Maybe I’m misunderstanding your understanding of that; SGRR refers to secular good acts that **require **religious belief. I’ve yet to hear a single example.

**SGNR = SBNR. Bunkus. You cite the reason for this number as being to propose a ‘wash’, and then use it to conclude that man is zero-sum without religion. THis is called Assuming The Conclusion and is NOT Kosher. I see no reason to assume that on average man is as good as he is bad, either objectively or in terms of deeds; I see no way of even measuring these attributed for comparison. **

That may very well be but even if there is no way of knowing one way or the other if man’s secular goods are greater or lesser than their bads then it still ends up as a wash in terms of knowable fact. It’s not a conclusion I need for my argument and even under the theory that it can’t be known, it still functions as a wash.
SBNR = SBRR. Bunkus. There’s no way to compare this, and therefore equating it is far from good, since this is what you’re “testing for”, essentially. And I note that you claim that you’re being “generous” making NR this bad, but are ‘duly noting’ how bad religion is; in an attempt to rhethorically undermine the equation you just made and make religion worse than you’re arguing.

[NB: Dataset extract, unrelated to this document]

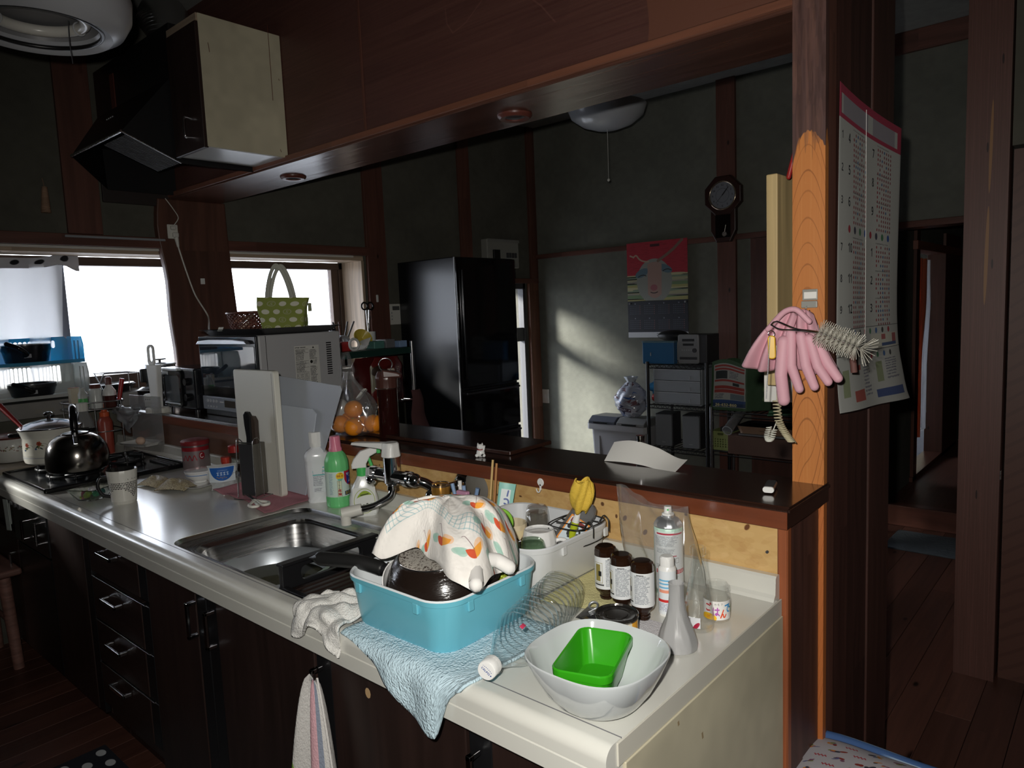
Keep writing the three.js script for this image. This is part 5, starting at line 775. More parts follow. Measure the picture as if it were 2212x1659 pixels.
for (const [lab, dx, h, tilt, m] of [['black-handled kitchen knife standing in the steel holder', -0.004, 0.115, 0.02, M.black], ['second knife with worn brown-black handle behind the first', 0.012, 0.1, 0.03, mat(0.05, 0.035, 0.028, 0.45)]]) {
  const t = thing('kitchen_knife', lab, 'knife', [-2.228 + dx * 0.9, CT + 0.175, -1.193 - (dx > 0 ? 0.012 : 0)], 0.35);
  part('handle', T(ext([[-0.011, 0], [-0.009, 0.03], [-0.013, 0.07], [-0.014, h - 0.01], [-0.006, h], [0.006, h - 0.002], [0.014, h - 0.018], [0.012, 0.05], [0.011, 0]], 0.017, 0.003), [0, 0.005, -0.008], [0, 0, tilt]), m, t); part('blade', B(-0.016, 0.012, -0.13, 0.006, -0.001, 0.001, 0.0004), M.steel, t);
}
tag(part('pink_cloth', sheet((u, v) => { const x = lerp(-2.43, -2.03, u) + 0.03 * v, z = lerp(-1.32, -1.115, v) - 0.02 * sin(u * PI * 1.4) - 0.05 * (1 - u) * 0.3; return [x, CT + 0.0025 + 0.005 * noise(u * 7, v * 5) + 0.012 * sstep(1 - u, 0.85, 1) + 0.006 * sstep(v, 0.85, 1) * noise(u * 9, 3), z]; }, 40, 24, 0.002), mat(0.52, 0.22, 0.26, 0.9, { bumpMap: terry, bumpScale: 0.001 })), 'dusty pink cloth spread under the knife holder and boards', 'cloth');
{
  const t = thing('kitchen_scissors', 'white-handled kitchen scissors lying on the pink cloth', 'scissors', [-2.135, CT + 0.016, -1.138], -0.25);
  part('blade', [T(ext([[-0.1, 0.0], [-0.02, 0.008], [0, 0.004], [0, -0.004]], 0.002, 0), [0, 0.002, 0], [-PI / 2, 0, 0.06]), T(ext([[-0.1, 0.002], [0, 0.006], [0, -0.004], [-0.02, -0.006]], 0.002, 0), [0, 0, 0], [-PI / 2, 0, -0.06])], M.steel, t);
  for (const s of [-1, 1]) part('handle_loop', wire([[-0.005, 0, 0], [0.02, 0, s * 0.012], [0.05, 0, s * 0.03], [0.075, 0, s * 0.026], [0.078, 0, s * 0.008], [0.05, 0, s * 0.005], [0.02, 0, s * 0.004]], 0.005, false, 26, 8), M.offWhite, t);
  part('pivot', cyl(0.004, 0.004, 0.007, [-0.004, 0, 0]), M.steel, t);
}
{
  const x = -1.432, z = -1.312, t = thing('bronze_can', 'gold and black drink can behind the draped tea towel', 'can', [x, CT, z]);
  part('can_body', lathe([[0, 0], [0.023, 0], [0.0262, 0.006], [0.0262, 0.124], [0.0255, 0.126]], 32), mat(0.08, 0.06, 0.05, 0.3, { metalness: 0.5 }), t); part('gold_band', lathe([[0.0264, 0.096], [0.0264, 0.122], [0.025, 0.127]], 32), mat(0.6, 0.3, 0.06, 0.25, { metalness: 0.7 }), t); part('rim', [torus(0.0245, 0.0016, [0, 0.128, 0]), cyl(0.022, 0.022, 0.003, [0, 0.119, 0], [0, 0, 0], 24)], M.chrome, t);
  part('print', wrap(0.0266, 0.012, 0.086, facing(x, z), 2.2), printed(canvas(128, 20, (c, w, h) => { c.fillStyle = '#17130f'; c.fillRect(0, 0, w, h); smallPrint(c, 10, 3, 110, 14, 1, '#ddd'); c.fillStyle = '#a22'; c.fillRect(0, 0, 14, h); }), 0.4), t);
}
{
  const t = thing('brush_cup', 'grey cup of light blue toothbrush handles by the chopsticks', 'cup', [-1.335, CT, -1.312]);
  part('cup', lathe([[0, 0.002], [0.03, 0], [0.034, 0.09], [0.032, 0.09], [0.028, 0.005]], 28), M.grey, t);
}
for (const [i, [x0, x1, m, l]] of [[-0.03, -0.05, mat(0.25, 0.38, 0.6, 0.4), 'leftmost light blue toothbrush handle in the grey cup'], [-0.012, -0.02, M.white, 'white toothbrush handle second from left in the grey cup'], [0.002, -0.006, mat(0.28, 0.4, 0.62, 0.4), 'light blue toothbrush handle beside the white one'], [0.03, 0.046, mat(0.22, 0.34, 0.55, 0.4), 'rightmost light blue toothbrush handle in the grey cup']].entries()) tag(part('toothbrush', tapered([-1.335 + x0 * 0.5, CT + 0.01, -1.312 + (i % 2) * 0.01], [-1.335 + x1, CT + 0.135 + (i === 1 ? 0.012 : 0), -1.312], 0.004, 0.0055), m), l, 'toothbrush', 'brushes in the grey cup');
tag(part('soap_packet', [B(-1.345, -1.305, 0.955, 0.978, -1.30, -1.285, 0.004)], mat(0.6, 0.3, 0.45, 0.5)), 'small pink and white packet wedged in the grey cup', 'packet');
for (const [dx, m, l] of [[0, mat(0.62, 0.42, 0.16, 0.5), 'pale long cooking chopstick leaning on the bar front'], [0.013, mat(0.45, 0.2, 0.06, 0.5), 'darker brown long cooking chopstick leaning beside the pale one']]) tag(part('cooking_chopstick', tapered([-1.262 + dx * 1.2, CT + 0.01, -1.315], [-1.262 + dx - 0.008, 1.055 - dx * 0.6, -1.355], 0.004, 0.0032), m), l, 'chopstick', 'cooking chopsticks');
{
  const x = -1.222, z = -1.312, t = thing('orange_cup', 'orange plastic cup holding a toothpaste tube', 'cup', [x, CT, z]);
  part('cup', lathe([[0, 0.002], [0.027, 0], [0.029, 0.096], [0.0272, 0.097], [0.025, 0.006]], 32), mat(0.72, 0.33, 0.03, 0.35), t);
  const q = thing('toothpaste_tube', 'white and teal toothpaste tube standing in the orange cup', 'tube', [x + 0.004, CT + 0.012, z]);
  q.rotation.set(-0.1, facing(x, z), -0.12);
  part('tube_body', loft([[0, rrPts(0.016, 0.014, 0.012)], [0.08, rrPts(0.02, 0.008, 0.006)], [0.145, rrPts(0.022, 0.0012, 0.001)]]), mat(0.3, 0.65, 0.58, 0.35), q);
  part('label', T(new THREE.PlaneGeometry(0.034, 0.07), [0.003, 0.095, 0.0092], [-0.1, 0, 0]), printed(canvas(96, 192, (c, w, h) => { c.fillStyle = '#dfe8e8'; c.fillRect(0, 0, w, h); c.fillStyle = '#7cc4b6'; c.fillRect(70, 0, 26, h); c.strokeStyle = '#24449a'; c.lineWidth = 11; c.lineCap = 'round'; c.beginPath(); c.moveTo(52, 10); c.lineTo(48, 46); c.moveTo(30, 70); c.quadraticCurveTo(70, 60, 62, 110); c.lineTo(34, 100); c.moveTo(20, 130); c.lineTo(60, 150); c.lineTo(30, 180); c.stroke(); }), 0.4), q);
}
// things stuck on or hung from the front of the bar
{
  const t = thing('adhesive_hook', 'small white adhesive hook on the bar front above the basin', 'hook', [-1.118, 1.0, -1.362]);
  part('hook_pad', [T(lathe([[0, 0.002], [0.009, 0.002], [0.0105, 0]], 24), [0, 0.012, -0.003], [PI / 2, 0, 0]), box(0.006, 0.016, 0.002, [0.0, 0, -0.002])], M.white, t); part('hook_curl', wire([[0, -0.004, 0], [-0.001, -0.012, 0.001], [-0.006, -0.0125, 0.003], [-0.0085, -0.005, 0.004]], 0.0016), M.white, t);
}
tag(part('label_scrap', box(0.011, 0.011, 0.0006, [-1.213, 1.022, -1.3665], [0, 0, 0.75], 0.0002), M.paper), 'little square paper scrap stuck on the bar front', 'scrap');
tag(part('gas_tap', [cyl(0.016, 0.013, 0.02, [-1.835, 0.955, -1.365], [PI / 2, 0, 0]), box(0.03, 0.008, 0.012, [-1.835, 0.968, -1.358])], M.black), 'small black valve knob below the bar behind the spray bottle', 'valve');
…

Again, if there’s no way to compare it then it’s a wash which works fine.

I do suspect that religion is worse than I’m arguing, but I’m making that known and not figuring that into the logical statement.
**If you extrapolate from the prior Bunkus, you’ll find that all the equalities and comparative amounts are all Bunkus, which makes a certain amount of sense since you pulled all of them out of thin air (or maybe some orfice of yours).

While I like attacking religious misconceptions and fallacies as much as the next one, one should not stoop to making stuff up yourself to counter their made-up stuff. Never ever ever ever.**

I’m not stooping to anything. It’s simply a way to clarify the terminology so that a discussion can be had without having to repeat the entire expression for each concept over and over.

The point being, has religion caused more harm than good?

You seem to have an opinion about that – maybe not – but encapsulating each of at least 4 logical possibilities as abbreviations for discussing the effect of religion on secular good and secular bad acts is just that and nothing more.

My purpose, perhaps different than yours, isn’t to attack religious misconceptions and fallacies. My purpose is to make an assertion for the sake of discussion: religious is a net negative because it’s positives don’t require religious belief so could otherwise occur secularly but its negatives do require religious belief and therefore could not occur secularly. I thought you agreed with that statement.

If you don’t agree, find that unprovable, then that’s cool I respect that.

Good point. It goes to the notion of a behavior that **requires **a belief in order to be possible rather than one that simply coincides with it.